The first such period was while a Catholic monk, with the reading of LXX and Ἡ Καινὴ Διαθήκη. The second, over a decade later, when a settled domestic life of a shared love of alas only some four years duration renewed my interest in and enthusiasm for the classical literature of ancient Greece, leading me to translate a few such works in the confines of a study lined from ceiling to floor with bookcases replete with books, including of course another copy of the complete OED.

              Now, through the past two bookish years and by recent translations and exegesis and philosophical musings, I seem to have found, and at last, a certain equilibrium; even that particular type of studious happiness I knew for a while as a boy in the Far East when I would sit on that sandy beach by the South China Sea – not far from my home – reading the latest book bought from a bookseller in Singapore city or loaned by she, my English teacher, whom I still remember so very well and who, quite without me knowing it then, taught me so much.

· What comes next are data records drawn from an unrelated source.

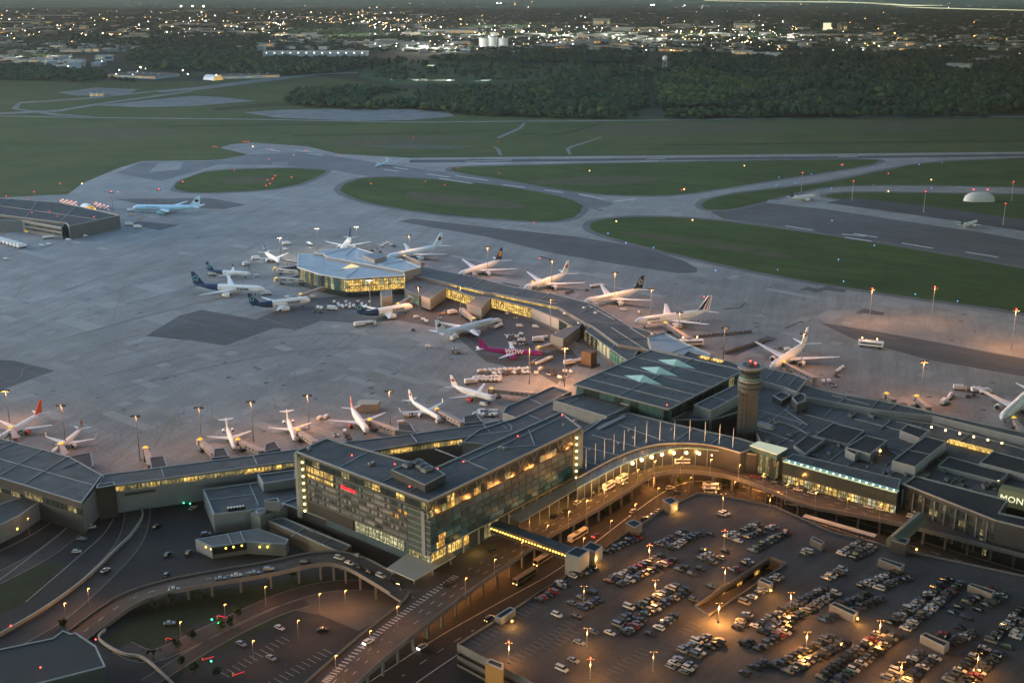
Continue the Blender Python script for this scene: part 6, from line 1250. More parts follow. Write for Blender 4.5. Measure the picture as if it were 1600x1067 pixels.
def kiosk(pl, z, label, lamp_=None, wall=CONCW, nm='stair_kiosk', cat='stair house', z0=GZ):
    t = building(nm, label, cat, pl, z, z0, wall=wall, roof=ROOFD, par=.35)
    if lamp_:
        q = P(*lamp_[0], z0 + 2.2); MB().ball((q.x, q.y, z0 + 2.2), .5, GSODI, 6, 4).build('wall_lamp', t); lamp((q.x + .5, q.y - 1.2, z0 + 2.6), lamp_[1], (1, .45, .1), .3, parent=t)
    return t
kiosk([(977, 816), (990, 811), (1004, 817), (991, 824)], 13.5, 'grey stair kiosk on the garage edge beside the grass strip')
kiosk([(1035, 780), (1048, 776), (1060, 782), (1047, 788)], 14.5, 'grey stair kiosk at the top corner of the garage with lamp glow', ((1056, 794), 900))
kiosk([(1266, 841), (1270, 837), (1289, 846), (1284, 850)], 12.5, 'small framed stair kiosk by the upper ramp')
kiosk([(1372, 873), (1378, 870), (1414, 881), (1408, 887)], 12.5, 'long framed stair kiosk right of the bus canopy')
kiosk([(1184, 906), (1190, 901), (1208, 909), (1203, 914)], 12.5, 'small stair kiosk with a lit corner by the sunken ramp', ((1204, 922), 500))
kiosk([(1296, 943), (1304, 939), (1341, 955), (1334, 961)], 12.5, 'long stair kiosk with orange lamp in the middle of the deck', ((1340, 966), 700))
kiosk([(1438, 991), (1446, 987), (1484, 1003), (1476, 1010)], 12.5, 'dark long stair kiosk on the right half of the deck')
kiosk([(1512, 913), (1518, 910), (1556, 922), (1550, 928)], 12.5, 'dark long stair kiosk near the right frame edge')
kiosk([(772, 962), (797, 947), (806, 951), (783, 966)], 12.0, 'low ramp hood with glowing orange mouth on the garage edge', ((800, 970), 900))
kiosk([(758, 1034), (766, 1028), (787, 1036), (785, 1046)], 12.5, 'glass stair tower with orange lamps at the garage front', None, z0=0, nm='stair_tower', cat='stair tower', wall=M('stair_glass', (.12, .08, .04), .4, emit=(1, .45, .08), es=.12, sampled=False))
for k in range(3):
    q = P(776, 1040 + k * 12, 9 - k * 3); MB().ball((q.x, q.y - .6, q.z), .5, GSODI, 6, 4).build('stair_lamp')
    o = col.objects[-1]; tag(o, ['upper', 'middle', 'lower'][k] + ' orange lamp glowing on the garage front stair tower', 'wall lamp')
# lift tower and footbridge
kiosk([(883, 864), (900, 853), (921, 859), (905, 871)], 17.5, 'pale lift tower with red sign light where the footbridge meets the garage', ((918, 872), 300), wall=M('lift_clad', (.27, .30, .33), .6, var=.1), nm='lift_tower', cat='lift tower', z0=0)
kiosk([(909, 855), (922, 845), (942, 853), (930, 862)], 15, 'square lobby roof with pale rim beside the lift tower', ((931, 873), 700), wall=CLAD)
a, c = P(772, 815, 17), P(892, 858, 17); t = thing('footbridge', (a.x, a.y, 12), 'covered footbridge from hotel to garage with a string of lamps', 'footbridge')
a.z = c.z = 12.6; MB().beam(a, c, 5.2, 3.6, M('bridge_side', (.07, .06, .05), .5)).build('body', t)
a2, c2 = a + Vector((0, 0, 3.6)), c + Vector((0, 0, 3.6)); MB().beam(a2, c2, 6.0, .5, ROOFM).build('roof', t)
d = (c - a).normalized(); n = Vector((d.y, -d.x, 0)); n = n if n.y < 0 else -n
MB().beam(a + n * 2.75 + Vector((0, 0, 1.9)), c + n * 2.75 + Vector((0, 0, 1.9)), .2, .9, LITO).build('window', t)
for k in range(26):
    q = a.lerp(c, (k + .5) / 26) + n * 2.95; MB().ball((q.x, q.y, 15.0), .32, GYEL, 6, 4).build('string_lamp', t)
# bus stop canopy and low covered walk on the lower road
a, c = P(1256, 806, 5), P(1368, 838, 5); t = thing('bus_canopy', (a.x, a.y, 0), 'long narrow pale canopy over the lower road stops', 'canopy')
MB().beam(a, c, 3.5, .4, M('canopy_pale', (.4, .42, .42), .5)).build('roof', t)
for k in range(7): q = a.lerp(c, (k + .5) / 7); MB().cyl((q.x, q.y, 0), .2, 5, GREYM, 6).build('column', t)
a, c = P(1395, 842, 15), P(1440, 803, 15); a.z = c.z = 11; t = thing('footbridge', (a.x, a.y, 8), 'dim arched footbridge from garage to dark terminal at right', 'footbridge')
MB().tube([a + Vector((0, 0, 2)), c + Vector((0, 0, 2))], [3, 3], M('vault_green', (.1, .12, .1), .5), 12).build('vault', t)
kiosk([(1392, 843), (1400, 836), (1422, 842), (1416, 850)], 15, 'dark lift block with teal glow at the right footbridge', ((1432, 858), 500), wall=DCLAD, nm='lift_tower', cat='lift tower', z0=0)
# parking bay lines
baym = M('bay_line', (.3, .29, .26), .8, var=.2, scale=1)
for r0, r1 in (((735, 1000), (870, 915)), ((790, 1030), (900, 960)), ((960, 985), (1060, 912)), ((845, 1010), (900, 975)), ((950, 1045), (1010, 1005)), ((1060, 985), (1085, 965))):
    a, c = P(*r0, GZ + .02), P(*r1, GZ + .02); n = int((c - a).length / 2.75); d = (c - a).normalized(); b = MB()
    for k in range(n):
        p0 = a + d * k * 2.75; u_ = U * 5; b.add([p0, p0 + d * .14, p0 + d * .14 + u_, p0 + u_], [(0, 1, 2, 3)], baym)
    b.build('bay_marking', None); tag(col.objects[-1], kind='structure')
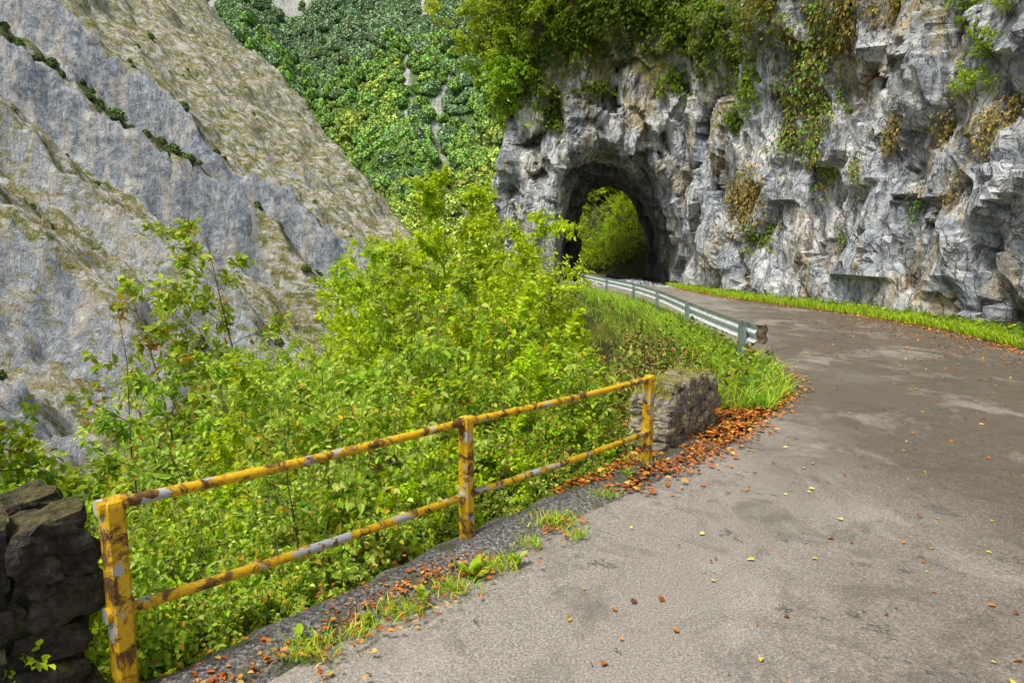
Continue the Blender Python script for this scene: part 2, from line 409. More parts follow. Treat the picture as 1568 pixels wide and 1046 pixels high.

For it is if I am that boy again; or at least the type of person content with so little who, inwardly young in a world all their own, has no cause, no ideology, and who harms no one and nothing. The quiet person who, having become still, is as

A falling leaf turned Autumn brown
Following the wind of the moment:
Neither clinging to, nor striving against,
The force of existence ever a dream in the end

and who, if he is to be remembered at all, would hope it to be for his translations of Aeschylus, Sophocles, the Poemandres tractate, and/or his philosophy of pathei-mathos.

David Myatt
March 2013

This is a slightly revised version of part of a letter written in November 2012 to a personal correspondent who enquired about my early education.